Post-money is friendlier to investors and more dilutive to founders. If you signed post-money SAFEs, every SAFE's ownership locks in at signing - they collectively shrink the founder pie before the round closes.

When the cap is dilutive

If your priced round's pre-money valuation is much higher than the SAFE cap, the cap path wins by a wide margin. Example: SAFE at $8M post-money cap, round at $30M pre-money = SAFE converts as if your company was worth $8M, while new investors are pricing it at $30M. The SAFE holder gets ~3.7× the ownership their dollars would otherwise buy.

That's the price of using SAFEs to bridge to a strong round - and a reason to negotiate higher caps even when the SAFE feels cheap.

Frequently asked questions

How does a SAFE convert at a priced round?
A SAFE converts into preferred stock at whichever produces the most shares for the investor - the valuation cap or the discount on the round's price-per-share. The cap fixes a maximum effective valuation; the discount gives the SAFE holder a price below the new round's price. They never stack - the SAFE converts on the better of the two, not both.
What's the difference between a pre-money and post-money SAFE?
A post-money SAFE (the current YC standard) treats the cap as the post-money valuation, meaning the SAFE holder's ownership percentage is locked in regardless of how much other SAFEs are raised.
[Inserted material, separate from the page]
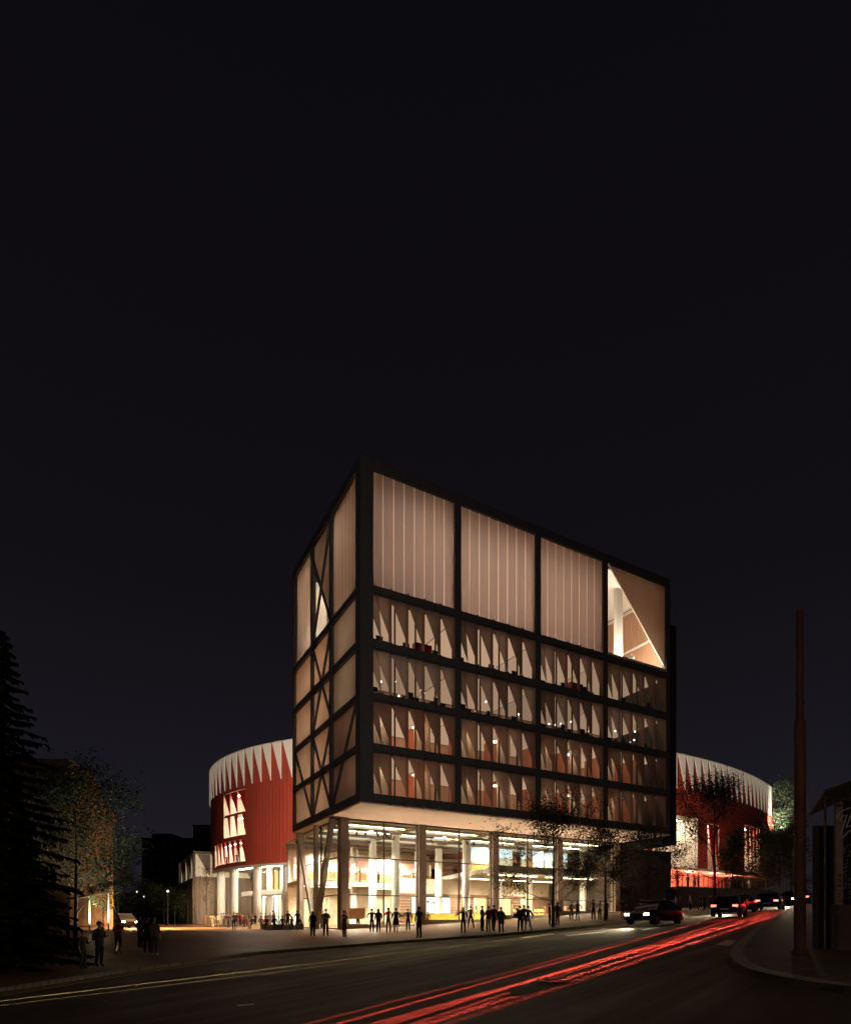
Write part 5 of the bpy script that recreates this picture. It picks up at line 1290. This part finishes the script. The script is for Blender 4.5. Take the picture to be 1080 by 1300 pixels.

A pre-money SAFE applies the cap before other conversions, so additional SAFEs dilute earlier SAFE holders. Post-money is friendlier to investors and more common today.
Does the discount apply even if the cap converts?
No. The SAFE converts at the LOWER of the cap-derived price or the discounted round price. Whichever gives the investor more shares wins. You don't stack discount on top of cap. This calculator shows which one converts and why.
How does the SAFE affect founder dilution?
SAFEs dilute existing shareholders (founders, employees, prior holders) the same way any new equity does. The total dilution from a round = new lead investor's stake + SAFE conversion stake + new option pool. SAFEs taken at a low cap relative to the round's pre-money valuation are particularly dilutive because they convert into a larger ownership stake.
What's an MFN provision and should I care?
Most-Favored-Nation (MFN) lets earlier SAFE holders 'upgrade' their terms if later SAFEs are issued with better terms (lower cap, higher discount). If you raise multiple SAFE rounds, every later round can implicitly improve earlier investors' terms. Be careful about issuing SAFEs at progressively lower caps without understanding the MFN cascade.